## Start Raw data

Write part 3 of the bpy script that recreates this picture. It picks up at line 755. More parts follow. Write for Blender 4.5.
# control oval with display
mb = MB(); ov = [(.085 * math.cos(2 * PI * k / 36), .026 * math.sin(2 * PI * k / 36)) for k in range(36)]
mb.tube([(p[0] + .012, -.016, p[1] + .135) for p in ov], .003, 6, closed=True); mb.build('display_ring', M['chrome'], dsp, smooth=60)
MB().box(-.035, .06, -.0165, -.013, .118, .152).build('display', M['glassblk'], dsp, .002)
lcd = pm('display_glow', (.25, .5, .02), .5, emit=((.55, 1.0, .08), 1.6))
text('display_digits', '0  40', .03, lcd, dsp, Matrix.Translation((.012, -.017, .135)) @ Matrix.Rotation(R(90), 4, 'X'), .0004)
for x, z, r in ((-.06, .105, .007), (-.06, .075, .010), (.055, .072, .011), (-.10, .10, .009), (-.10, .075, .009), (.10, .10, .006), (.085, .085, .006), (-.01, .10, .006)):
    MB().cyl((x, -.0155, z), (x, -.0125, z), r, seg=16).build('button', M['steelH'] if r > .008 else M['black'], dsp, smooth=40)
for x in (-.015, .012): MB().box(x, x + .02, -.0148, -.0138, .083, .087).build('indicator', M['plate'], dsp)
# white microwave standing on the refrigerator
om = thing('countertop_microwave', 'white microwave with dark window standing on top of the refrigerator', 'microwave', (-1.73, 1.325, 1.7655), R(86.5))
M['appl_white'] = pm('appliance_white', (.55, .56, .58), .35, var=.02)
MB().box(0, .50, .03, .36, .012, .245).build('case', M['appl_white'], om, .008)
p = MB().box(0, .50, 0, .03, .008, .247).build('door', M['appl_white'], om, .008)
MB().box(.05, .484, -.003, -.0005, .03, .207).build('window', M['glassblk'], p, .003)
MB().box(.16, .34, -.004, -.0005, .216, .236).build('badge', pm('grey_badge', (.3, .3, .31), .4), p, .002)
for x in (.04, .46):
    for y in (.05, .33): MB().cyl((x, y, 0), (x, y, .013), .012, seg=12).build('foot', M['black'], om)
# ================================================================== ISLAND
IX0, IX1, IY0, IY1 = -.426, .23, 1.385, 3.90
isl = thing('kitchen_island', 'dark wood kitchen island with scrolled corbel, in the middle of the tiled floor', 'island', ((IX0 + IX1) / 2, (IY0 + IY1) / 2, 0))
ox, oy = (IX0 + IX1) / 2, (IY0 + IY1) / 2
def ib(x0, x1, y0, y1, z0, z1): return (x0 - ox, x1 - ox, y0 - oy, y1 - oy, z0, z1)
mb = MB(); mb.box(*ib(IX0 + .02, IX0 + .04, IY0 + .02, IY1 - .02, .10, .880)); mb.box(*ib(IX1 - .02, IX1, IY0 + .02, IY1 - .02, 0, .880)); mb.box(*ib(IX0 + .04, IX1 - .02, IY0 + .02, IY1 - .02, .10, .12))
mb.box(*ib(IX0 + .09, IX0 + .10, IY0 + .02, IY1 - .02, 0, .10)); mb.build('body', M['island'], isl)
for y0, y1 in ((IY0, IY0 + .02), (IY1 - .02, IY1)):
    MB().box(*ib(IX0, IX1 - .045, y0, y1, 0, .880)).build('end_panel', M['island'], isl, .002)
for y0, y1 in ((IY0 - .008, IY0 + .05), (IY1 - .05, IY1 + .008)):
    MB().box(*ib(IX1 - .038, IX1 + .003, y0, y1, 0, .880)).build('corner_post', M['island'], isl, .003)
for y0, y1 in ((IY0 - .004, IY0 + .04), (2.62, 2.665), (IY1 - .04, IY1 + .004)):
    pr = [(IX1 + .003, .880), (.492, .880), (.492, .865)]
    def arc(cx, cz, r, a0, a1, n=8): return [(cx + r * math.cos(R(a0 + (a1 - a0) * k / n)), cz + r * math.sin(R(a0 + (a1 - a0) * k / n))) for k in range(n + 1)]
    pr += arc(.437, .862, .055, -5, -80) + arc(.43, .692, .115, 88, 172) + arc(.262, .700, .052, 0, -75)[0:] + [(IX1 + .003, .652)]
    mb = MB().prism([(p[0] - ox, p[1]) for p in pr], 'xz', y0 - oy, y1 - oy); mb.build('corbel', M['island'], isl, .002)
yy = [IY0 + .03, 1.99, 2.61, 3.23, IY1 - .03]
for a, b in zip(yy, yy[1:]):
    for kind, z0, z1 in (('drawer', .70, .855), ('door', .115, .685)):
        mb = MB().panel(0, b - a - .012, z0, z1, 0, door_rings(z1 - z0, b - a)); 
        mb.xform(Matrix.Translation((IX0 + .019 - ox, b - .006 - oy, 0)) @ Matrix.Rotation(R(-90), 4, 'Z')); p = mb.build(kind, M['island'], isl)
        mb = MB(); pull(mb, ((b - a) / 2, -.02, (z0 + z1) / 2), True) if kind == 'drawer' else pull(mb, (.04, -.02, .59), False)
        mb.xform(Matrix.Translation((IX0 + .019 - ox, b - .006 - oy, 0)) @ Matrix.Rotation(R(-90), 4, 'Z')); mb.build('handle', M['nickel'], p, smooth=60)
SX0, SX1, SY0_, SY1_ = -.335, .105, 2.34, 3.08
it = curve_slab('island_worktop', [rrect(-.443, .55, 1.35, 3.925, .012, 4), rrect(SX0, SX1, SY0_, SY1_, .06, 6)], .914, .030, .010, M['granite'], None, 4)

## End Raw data

Take the listing above and write it out again exactly.

### Exercise solution
Write part 3 of the bpy script that recreates this picture. It picks up at line 755. More parts follow. Write for Blender 4.5.
# control oval with display
mb = MB(); ov = [(.085 * math.cos(2 * PI * k / 36), .026 * math.sin(2 * PI * k / 36)) for k in range(36)]
mb.tube([(p[0] + .012, -.016, p[1] + .135) for p in ov], .003, 6, closed=True); mb.build('display_ring', M['chrome'], dsp, smooth=60)
MB().box(-.035, .06, -.0165, -.013, .118, .152).build('display', M['glassblk'], dsp, .002)
lcd = pm('display_glow', (.25, .5, .02), .5, emit=((.55, 1.0, .08), 1.6))
text('display_digits', '0  40', .03, lcd, dsp, Matrix.Translation((.012, -.017, .135)) @ Matrix.Rotation(R(90), 4, 'X'), .0004)
for x, z, r in ((-.06, .105, .007), (-.06, .075, .010), (.055, .072, .011), (-.10, .10, .009), (-.10, .075, .009), (.10, .10, .006), (.085, .085, .006), (-.01, .10, .006)):
    MB().cyl((x, -.0155, z), (x, -.0125, z), r, seg=16).build('button', M['steelH'] if r > .008 else M['black'], dsp, smooth=40)
for x in (-.015, .012): MB().box(x, x + .02, -.0148, -.0138, .083, .087).build('indicator', M['plate'], dsp)
# white microwave standing on the refrigerator
om = thing('countertop_microwave', 'white microwave with dark window standing on top of the refrigerator', 'microwave', (-1.73, 1.325, 1.7655), R(86.5))
M['appl_white'] = pm('appliance_white', (.55, .56, .58), .35, var=.02)
MB().box(0, .50, .03, .36, .012, .245).build('case', M['appl_white'], om, .008)
p = MB().box(0, .50, 0, .03, .008, .247).build('door', M['appl_white'], om, .008)
MB().box(.05, .484, -.003, -.0005, .03, .207).build('window', M['glassblk'], p, .003)
MB().box(.16, .34, -.004, -.0005, .216, .236).build('badge', pm('grey_badge', (.3, .3, .31), .4), p, .002)
for x in (.04, .46):
    for y in (.05, .33): MB().cyl((x, y, 0), (x, y, .013), .012, seg=12).build('foot', M['black'], om)
# ================================================================== ISLAND
IX0, IX1, IY0, IY1 = -.426, .23, 1.385, 3.90
isl = thing('kitchen_island', 'dark wood kitchen island with scrolled corbel, in the middle of the tiled floor', 'island', ((IX0 + IX1) / 2, (IY0 + IY1) / 2, 0))
ox, oy = (IX0 + IX1) / 2, (IY0 + IY1) / 2
def ib(x0, x1, y0, y1, z0, z1): return (x0 - ox, x1 - ox, y0 - oy, y1 - oy, z0, z1)
mb = MB(); mb.box(*ib(IX0 + .02, IX0 + .04, IY0 + .02, IY1 - .02, .10, .880)); mb.box(*ib(IX1 - .02, IX1, IY0 + .02, IY1 - .02, 0, .880)); mb.box(*ib(IX0 + .04, IX1 - .02, IY0 + .02, IY1 - .02, .10, .12))
mb.box(*ib(IX0 + .09, IX0 + .10, IY0 + .02, IY1 - .02, 0, .10)); mb.build('body', M['island'], isl)
for y0, y1 in ((IY0, IY0 + .02), (IY1 - .02, IY1)):
    MB().box(*ib(IX0, IX1 - .045, y0, y1, 0, .880)).build('end_panel', M['island'], isl, .002)
for y0, y1 in ((IY0 - .008, IY0 + .05), (IY1 - .05, IY1 + .008)):
    MB().box(*ib(IX1 - .038, IX1 + .003, y0, y1, 0, .880)).build('corner_post', M['island'], isl, .003)
for y0, y1 in ((IY0 - .004, IY0 + .04), (2.62, 2.665), (IY1 - .04, IY1 + .004)):
    pr = [(IX1 + .003, .880), (.492, .880), (.492, .865)]
    def arc(cx, cz, r, a0, a1, n=8): return [(cx + r * math.cos(R(a0 + (a1 - a0) * k / n)), cz + r * math.sin(R(a0 + (a1 - a0) * k / n))) for k in range(n + 1)]
    pr += arc(.437, .862, .055, -5, -80) + arc(.43, .692, .115, 88, 172) + arc(.262, .700, .052, 0, -75)[0:] + [(IX1 + .003, .652)]
    mb = MB().prism([(p[0] - ox, p[1]) for p in pr], 'xz', y0 - oy, y1 - oy); mb.build('corbel', M['island'], isl, .002)
yy = [IY0 + .03, 1.99, 2.61, 3.23, IY1 - .03]
for a, b in zip(yy, yy[1:]):
    for kind, z0, z1 in (('drawer', .70, .855), ('door', .115, .685)):
        mb = MB().panel(0, b - a - .012, z0, z1, 0, door_rings(z1 - z0, b - a)); 
        mb.xform(Matrix.Translation((IX0 + .019 - ox, b - .006 - oy, 0)) @ Matrix.Rotation(R(-90), 4, 'Z')); p = mb.build(kind, M['island'], isl)
        mb = MB(); pull(mb, ((b - a) / 2, -.02, (z0 + z1) / 2), True) if kind == 'drawer' else pull(mb, (.04, -.02, .59), False)
        mb.xform(Matrix.Translation((IX0 + .019 - ox, b - .006 - oy, 0)) @ Matrix.Rotation(R(-90), 4, 'Z')); mb.build('handle', M['nickel'], p, smooth=60)
SX0, SX1, SY0_, SY1_ = -.335, .105, 2.34, 3.08
it = curve_slab('island_worktop', [rrect(-.443, .55, 1.35, 3.925, .012, 4), rrect(SX0, SX1, SY0_, SY1_, .06, 6)], .914, .030, .010, M['granite'], None, 4)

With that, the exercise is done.